Problem description
Can you print the data exactly and leave out each image?
===== Input records =====
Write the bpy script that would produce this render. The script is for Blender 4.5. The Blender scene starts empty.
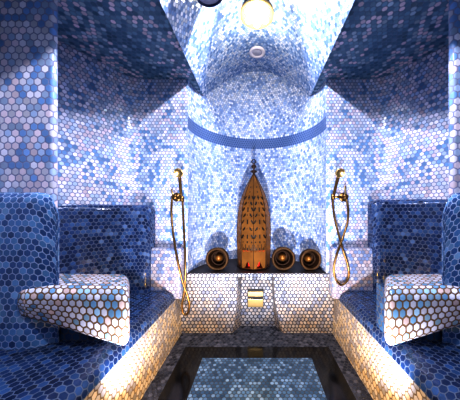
import bpy, bmesh, math, random
from mathutils import Vector, Matrix
random.seed(4)
C = bpy.context.scene.collection
PI = math.pi
F, EYE, VX, VY = 220.0, 1.16, 257.0, 211.0      # measured focal length (px), eye height, vanishing point

def at(x, y, d):
    return Vector(((x-VX)*d/F, d, EYE-(y-VY)*d/F))

# ------------------------------------------------------------------ materials
def N(nt, t, x=0, y=0, **kw):
    n = nt.nodes.new(t); n.location = (x, y)
    for k, v in kw.items(): setattr(n, k, v)
    return n

def make_hex_group():
    g = bpy.data.node_groups.new('hex_mosaic', 'ShaderNodeTree')
    g.interface.new_socket('Vector', in_out='INPUT', socket_type='NodeSocketVector')
    g.interface.new_socket('Pitch', in_out='INPUT', socket_type='NodeSocketFloat')
    g.interface.new_socket('Edge', in_out='OUTPUT', socket_type='NodeSocketFloat')
    g.interface.new_socket('Id', in_out='OUTPUT', socket_type='NodeSocketVector')
    g.interface.new_socket('Random', in_out='OUTPUT', socket_type='NodeSocketFloat')
    g.interface.new_socket('RandomColor', in_out='OUTPUT', socket_type='NodeSocketColor')
    L = g.links.new
    gi = N(g, 'NodeGroupInput'); go = N(g, 'NodeGroupOutput')
    def vm(op, a=None, b=None, av=None, bv=None):
        n = N(g, 'ShaderNodeVectorMath', operation=op)
        if a is not None: L(a, n.inputs[0])
        if av is not None: n.inputs[0].default_value = av
        if b is not None: L(b, n.inputs[1])
        if bv is not None: n.inputs[1].default_value = bv
        return n
    inv = N(g, 'ShaderNodeMath', operation='DIVIDE'); inv.inputs[0].default_value = 1; L(gi.outputs['Pitch'], inv.inputs[1])
    sc = N(g, 'ShaderNodeVectorMath', operation='SCALE'); L(gi.outputs['Vector'], sc.inputs[0]); L(inv.outputs[0], sc.inputs['Scale'])
    R = (1, 1.7320508, 1); H = (.5, .8660254, 0)
    p = vm('ADD', sc.outputs[0], bv=(200, 200*1.7320508, 0)).outputs[0]
    a = vm('SUBTRACT', vm('MODULO', p, bv=R).outputs[0], bv=H).outputs[0]
    b = vm('SUBTRACT', vm('MODULO', vm('SUBTRACT', p, bv=H).outputs[0], bv=R).outputs[0], bv=H).outputs[0]
    la = vm('LENGTH', a).outputs['Value']; lb = vm('LENGTH', b).outputs['Value']
    lt = N(g, 'ShaderNodeMath', operation='LESS_THAN'); L(la, lt.inputs[0]); L(lb, lt.inputs[1])
    mx = N(g, 'ShaderNodeMix', data_type='VECTOR'); L(lt.outputs[0], mx.inputs[0]); L(b, mx.inputs[4]); L(a, mx.inputs[5])
    gv = mx.outputs[1]
    idv = vm('SUBTRACT', p, gv).outputs[0]
    ag = vm('ABSOLUTE', gv).outputs[0]
    dt = vm('DOT_PRODUCT', ag, bv=H).outputs['Value']
    sp = N(g, 'ShaderNodeSeparateXYZ'); L(ag, sp.inputs[0])
    hd = N(g, 'ShaderNodeMath', operation='MAXIMUM'); L(sp.outputs[0], hd.inputs[0]); L(dt, hd.inputs[1])
    ed = N(g, 'ShaderNodeMath', operation='SUBTRACT'); ed.inputs[0].default_value = .5; L(hd.outputs[0], ed.inputs[1])
    sn = vm('FLOOR', vm('ADD', vm('MULTIPLY', idv, bv=(2, 1.1547005, 0)).outputs[0], bv=(.5, .5, 0)).outputs[0]).outputs[0]
    wn = N(g, 'ShaderNodeTexWhiteNoise', noise_dimensions='2D'); L(sn, wn.inputs['Vector'])
    back = vm('SUBTRACT', idv, bv=(200, 200*1.7320508, 0)).outputs[0]
    L(ed.outputs[0], go.inputs['Edge']); L(back, go.inputs['Id'])
    L(wn.outputs['Value'], go.inputs['Random']); L(wn.outputs['Color'], go.inputs['RandomColor'])
    return g
HEX = make_hex_group()

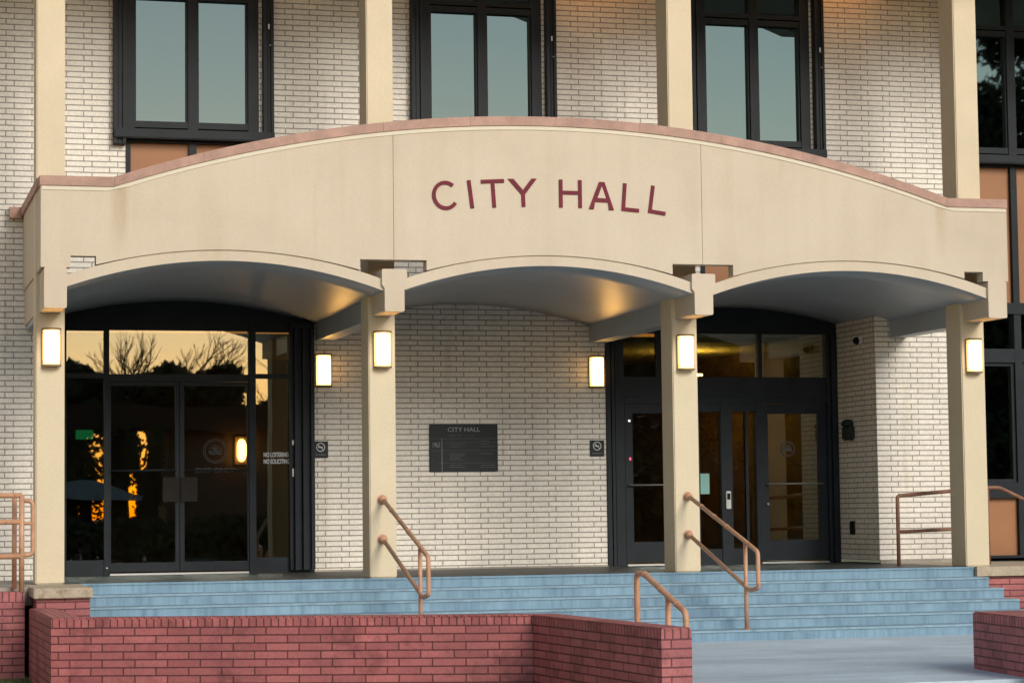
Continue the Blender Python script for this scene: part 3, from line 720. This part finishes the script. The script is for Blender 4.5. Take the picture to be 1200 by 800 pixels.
=====
Written answer
Write the bpy script that would produce this render. The script is for Blender 4.5. The Blender scene starts empty.
import bpy, bmesh, math, random
from mathutils import Vector, Matrix
random.seed(4)
C = bpy.context.scene.collection
PI = math.pi
F, EYE, VX, VY = 220.0, 1.16, 257.0, 211.0      # measured focal length (px), eye height, vanishing point

def at(x, y, d):
    return Vector(((x-VX)*d/F, d, EYE-(y-VY)*d/F))

# ------------------------------------------------------------------ materials
def N(nt, t, x=0, y=0, **kw):
    n = nt.nodes.new(t); n.location = (x, y)
    for k, v in kw.items(): setattr(n, k, v)
    return n

def make_hex_group():
    g = bpy.data.node_groups.new('hex_mosaic', 'ShaderNodeTree')
    g.interface.new_socket('Vector', in_out='INPUT', socket_type='NodeSocketVector')
    g.interface.new_socket('Pitch', in_out='INPUT', socket_type='NodeSocketFloat')
    g.interface.new_socket('Edge', in_out='OUTPUT', socket_type='NodeSocketFloat')
    g.interface.new_socket('Id', in_out='OUTPUT', socket_type='NodeSocketVector')
    g.interface.new_socket('Random', in_out='OUTPUT', socket_type='NodeSocketFloat')
    g.interface.new_socket('RandomColor', in_out='OUTPUT', socket_type='NodeSocketColor')
    L = g.links.new
    gi = N(g, 'NodeGroupInput'); go = N(g, 'NodeGroupOutput')
    def vm(op, a=None, b=None, av=None, bv=None):
        n = N(g, 'ShaderNodeVectorMath', operation=op)
        if a is not None: L(a, n.inputs[0])
        if av is not None: n.inputs[0].default_value = av
        if b is not None: L(b, n.inputs[1])
        if bv is not None: n.inputs[1].default_value = bv
        return n
    inv = N(g, 'ShaderNodeMath', operation='DIVIDE'); inv.inputs[0].default_value = 1; L(gi.outputs['Pitch'], inv.inputs[1])
    sc = N(g, 'ShaderNodeVectorMath', operation='SCALE'); L(gi.outputs['Vector'], sc.inputs[0]); L(inv.outputs[0], sc.inputs['Scale'])
    R = (1, 1.7320508, 1); H = (.5, .8660254, 0)
    p = vm('ADD', sc.outputs[0], bv=(200, 200*1.7320508, 0)).outputs[0]
    a = vm('SUBTRACT', vm('MODULO', p, bv=R).outputs[0], bv=H).outputs[0]
    b = vm('SUBTRACT', vm('MODULO', vm('SUBTRACT', p, bv=H).outputs[0], bv=R).outputs[0], bv=H).outputs[0]
    la = vm('LENGTH', a).outputs['Value']; lb = vm('LENGTH', b).outputs['Value']
    lt = N(g, 'ShaderNodeMath', operation='LESS_THAN'); L(la, lt.inputs[0]); L(lb, lt.inputs[1])
    mx = N(g, 'ShaderNodeMix', data_type='VECTOR'); L(lt.outputs[0], mx.inputs[0]); L(b, mx.inputs[4]); L(a, mx.inputs[5])
    gv = mx.outputs[1]
    idv = vm('SUBTRACT', p, gv).outputs[0]
    ag = vm('ABSOLUTE', gv).outputs[0]
    dt = vm('DOT_PRODUCT', ag, bv=H).outputs['Value']
    sp = N(g, 'ShaderNodeSeparateXYZ'); L(ag, sp.inputs[0])
    hd = N(g, 'ShaderNodeMath', operation='MAXIMUM'); L(sp.outputs[0], hd.inputs[0]); L(dt, hd.inputs[1])
    ed = N(g, 'ShaderNodeMath', operation='SUBTRACT'); ed.inputs[0].default_value = .5; L(hd.outputs[0], ed.inputs[1])
    sn = vm('FLOOR', vm('ADD', vm('MULTIPLY', idv, bv=(2, 1.1547005, 0)).outputs[0], bv=(.5, .5, 0)).outputs[0]).outputs[0]
    wn = N(g, 'ShaderNodeTexWhiteNoise', noise_dimensions='2D'); L(sn, wn.inputs['Vector'])
    back = vm('SUBTRACT', idv, bv=(200, 200*1.7320508, 0)).outputs[0]
    L(ed.outputs[0], go.inputs['Edge']); L(back, go.inputs['Id'])
    L(wn.outputs['Value'], go.inputs['Random']); L(wn.outputs['Color'], go.inputs['RandomColor'])
    return g
HEX = make_hex_group()

Continue the Blender Python script for this scene: part 3, from line 720. This part finishes the script. The script is for Blender 4.5. Take the picture to be 1200 by 800 pixels.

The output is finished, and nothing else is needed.